### Description of the task
Copy every line of the material below word for word.

### Stored data
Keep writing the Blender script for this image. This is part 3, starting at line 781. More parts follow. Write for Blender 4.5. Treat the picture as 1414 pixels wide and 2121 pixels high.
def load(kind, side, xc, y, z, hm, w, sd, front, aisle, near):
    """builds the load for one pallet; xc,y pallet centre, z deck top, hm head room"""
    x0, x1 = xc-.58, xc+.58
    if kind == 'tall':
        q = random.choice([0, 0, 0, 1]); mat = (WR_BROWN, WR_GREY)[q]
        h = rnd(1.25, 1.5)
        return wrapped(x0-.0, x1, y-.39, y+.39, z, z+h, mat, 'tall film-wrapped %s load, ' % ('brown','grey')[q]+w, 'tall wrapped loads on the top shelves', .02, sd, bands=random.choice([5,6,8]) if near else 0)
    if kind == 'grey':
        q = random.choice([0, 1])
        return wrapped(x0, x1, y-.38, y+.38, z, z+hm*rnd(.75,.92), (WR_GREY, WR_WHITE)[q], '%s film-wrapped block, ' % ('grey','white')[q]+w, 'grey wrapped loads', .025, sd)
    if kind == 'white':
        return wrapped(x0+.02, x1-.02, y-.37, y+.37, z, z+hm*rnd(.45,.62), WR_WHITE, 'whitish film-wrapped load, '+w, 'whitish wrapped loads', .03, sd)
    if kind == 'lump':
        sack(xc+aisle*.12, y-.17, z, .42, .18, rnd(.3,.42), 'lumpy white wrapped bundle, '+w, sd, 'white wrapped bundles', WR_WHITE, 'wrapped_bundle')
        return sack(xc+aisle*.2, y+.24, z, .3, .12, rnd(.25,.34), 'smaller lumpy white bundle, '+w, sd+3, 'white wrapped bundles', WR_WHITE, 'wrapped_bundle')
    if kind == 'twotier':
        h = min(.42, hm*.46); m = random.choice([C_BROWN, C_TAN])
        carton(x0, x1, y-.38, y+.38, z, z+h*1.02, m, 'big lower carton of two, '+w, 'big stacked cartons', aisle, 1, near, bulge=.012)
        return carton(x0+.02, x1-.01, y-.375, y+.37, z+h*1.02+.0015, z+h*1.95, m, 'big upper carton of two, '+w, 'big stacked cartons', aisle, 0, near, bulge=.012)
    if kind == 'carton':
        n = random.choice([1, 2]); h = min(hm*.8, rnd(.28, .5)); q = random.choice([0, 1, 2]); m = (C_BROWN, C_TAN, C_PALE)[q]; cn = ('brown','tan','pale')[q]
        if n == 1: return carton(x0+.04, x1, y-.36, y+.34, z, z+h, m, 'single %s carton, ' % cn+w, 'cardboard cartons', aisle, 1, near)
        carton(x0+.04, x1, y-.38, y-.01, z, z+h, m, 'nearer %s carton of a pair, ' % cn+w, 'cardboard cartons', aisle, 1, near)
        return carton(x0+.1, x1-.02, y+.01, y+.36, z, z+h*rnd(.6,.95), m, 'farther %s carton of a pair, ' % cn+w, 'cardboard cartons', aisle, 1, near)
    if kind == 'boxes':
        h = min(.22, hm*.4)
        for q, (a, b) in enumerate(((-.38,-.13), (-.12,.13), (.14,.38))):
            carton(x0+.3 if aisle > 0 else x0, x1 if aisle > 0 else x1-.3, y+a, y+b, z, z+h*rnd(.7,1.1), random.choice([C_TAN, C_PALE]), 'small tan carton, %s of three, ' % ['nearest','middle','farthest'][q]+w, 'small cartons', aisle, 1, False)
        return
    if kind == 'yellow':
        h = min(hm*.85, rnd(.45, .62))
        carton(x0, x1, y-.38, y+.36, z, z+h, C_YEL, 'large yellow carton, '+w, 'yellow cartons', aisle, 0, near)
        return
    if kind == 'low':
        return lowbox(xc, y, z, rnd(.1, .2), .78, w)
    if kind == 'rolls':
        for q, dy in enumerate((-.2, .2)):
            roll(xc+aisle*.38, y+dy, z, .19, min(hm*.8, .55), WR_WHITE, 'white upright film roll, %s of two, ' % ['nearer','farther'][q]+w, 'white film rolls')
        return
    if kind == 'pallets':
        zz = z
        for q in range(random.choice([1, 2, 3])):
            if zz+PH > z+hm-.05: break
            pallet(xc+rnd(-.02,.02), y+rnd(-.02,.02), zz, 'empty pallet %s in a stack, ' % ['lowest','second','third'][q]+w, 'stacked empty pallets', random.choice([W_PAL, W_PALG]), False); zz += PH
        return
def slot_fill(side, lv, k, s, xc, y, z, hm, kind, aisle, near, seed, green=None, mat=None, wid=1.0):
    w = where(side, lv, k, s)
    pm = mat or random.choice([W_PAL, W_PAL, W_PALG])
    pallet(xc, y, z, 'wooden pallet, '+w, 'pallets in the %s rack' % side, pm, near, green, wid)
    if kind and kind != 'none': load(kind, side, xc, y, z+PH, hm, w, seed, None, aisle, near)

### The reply
Keep writing the Blender script for this image. This is part 3, starting at line 781. More parts follow. Write for Blender 4.5. Treat the picture as 1414 pixels wide and 2121 pixels high.
def load(kind, side, xc, y, z, hm, w, sd, front, aisle, near):
    """builds the load for one pallet; xc,y pallet centre, z deck top, hm head room"""
    x0, x1 = xc-.58, xc+.58
    if kind == 'tall':
        q = random.choice([0, 0, 0, 1]); mat = (WR_BROWN, WR_GREY)[q]
        h = rnd(1.25, 1.5)
        return wrapped(x0-.0, x1, y-.39, y+.39, z, z+h, mat, 'tall film-wrapped %s load, ' % ('brown','grey')[q]+w, 'tall wrapped loads on the top shelves', .02, sd, bands=random.choice([5,6,8]) if near else 0)
    if kind == 'grey':
        q = random.choice([0, 1])
        return wrapped(x0, x1, y-.38, y+.38, z, z+hm*rnd(.75,.92), (WR_GREY, WR_WHITE)[q], '%s film-wrapped block, ' % ('grey','white')[q]+w, 'grey wrapped loads', .025, sd)
    if kind == 'white':
        return wrapped(x0+.02, x1-.02, y-.37, y+.37, z, z+hm*rnd(.45,.62), WR_WHITE, 'whitish film-wrapped load, '+w, 'whitish wrapped loads', .03, sd)
    if kind == 'lump':
        sack(xc+aisle*.12, y-.17, z, .42, .18, rnd(.3,.42), 'lumpy white wrapped bundle, '+w, sd, 'white wrapped bundles', WR_WHITE, 'wrapped_bundle')
        return sack(xc+aisle*.2, y+.24, z, .3, .12, rnd(.25,.34), 'smaller lumpy white bundle, '+w, sd+3, 'white wrapped bundles', WR_WHITE, 'wrapped_bundle')
    if kind == 'twotier':
        h = min(.42, hm*.46); m = random.choice([C_BROWN, C_TAN])
        carton(x0, x1, y-.38, y+.38, z, z+h*1.02, m, 'big lower carton of two, '+w, 'big stacked cartons', aisle, 1, near, bulge=.012)
        return carton(x0+.02, x1-.01, y-.375, y+.37, z+h*1.02+.0015, z+h*1.95, m, 'big upper carton of two, '+w, 'big stacked cartons', aisle, 0, near, bulge=.012)
    if kind == 'carton':
        n = random.choice([1, 2]); h = min(hm*.8, rnd(.28, .5)); q = random.choice([0, 1, 2]); m = (C_BROWN, C_TAN, C_PALE)[q]; cn = ('brown','tan','pale')[q]
        if n == 1: return carton(x0+.04, x1, y-.36, y+.34, z, z+h, m, 'single %s carton, ' % cn+w, 'cardboard cartons', aisle, 1, near)
        carton(x0+.04, x1, y-.38, y-.01, z, z+h, m, 'nearer %s carton of a pair, ' % cn+w, 'cardboard cartons', aisle, 1, near)
        return carton(x0+.1, x1-.02, y+.01, y+.36, z, z+h*rnd(.6,.95), m, 'farther %s carton of a pair, ' % cn+w, 'cardboard cartons', aisle, 1, near)
    if kind == 'boxes':
        h = min(.22, hm*.4)
        for q, (a, b) in enumerate(((-.38,-.13), (-.12,.13), (.14,.38))):
            carton(x0+.3 if aisle > 0 else x0, x1 if aisle > 0 else x1-.3, y+a, y+b, z, z+h*rnd(.7,1.1), random.choice([C_TAN, C_PALE]), 'small tan carton, %s of three, ' % ['nearest','middle','farthest'][q]+w, 'small cartons', aisle, 1, False)
        return
    if kind == 'yellow':
        h = min(hm*.85, rnd(.45, .62))
        carton(x0, x1, y-.38, y+.36, z, z+h, C_YEL, 'large yellow carton, '+w, 'yellow cartons', aisle, 0, near)
        return
    if kind == 'low':
        return lowbox(xc, y, z, rnd(.1, .2), .78, w)
    if kind == 'rolls':
        for q, dy in enumerate((-.2, .2)):
            roll(xc+aisle*.38, y+dy, z, .19, min(hm*.8, .55), WR_WHITE, 'white upright film roll, %s of two, ' % ['nearer','farther'][q]+w, 'white film rolls')
        return
    if kind == 'pallets':
        zz = z
        for q in range(random.choice([1, 2, 3])):
            if zz+PH > z+hm-.05: break
            pallet(xc+rnd(-.02,.02), y+rnd(-.02,.02), zz, 'empty pallet %s in a stack, ' % ['lowest','second','third'][q]+w, 'stacked empty pallets', random.choice([W_PAL, W_PALG]), False); zz += PH
        return
def slot_fill(side, lv, k, s, xc, y, z, hm, kind, aisle, near, seed, green=None, mat=None, wid=1.0):
    w = where(side, lv, k, s)
    pm = mat or random.choice([W_PAL, W_PAL, W_PALG])
    pallet(xc, y, z, 'wooden pallet, '+w, 'pallets in the %s rack' % side, pm, near, green, wid)
    if kind and kind != 'none': load(kind, side, xc, y, z+PH, hm, w, seed, None, aisle, near)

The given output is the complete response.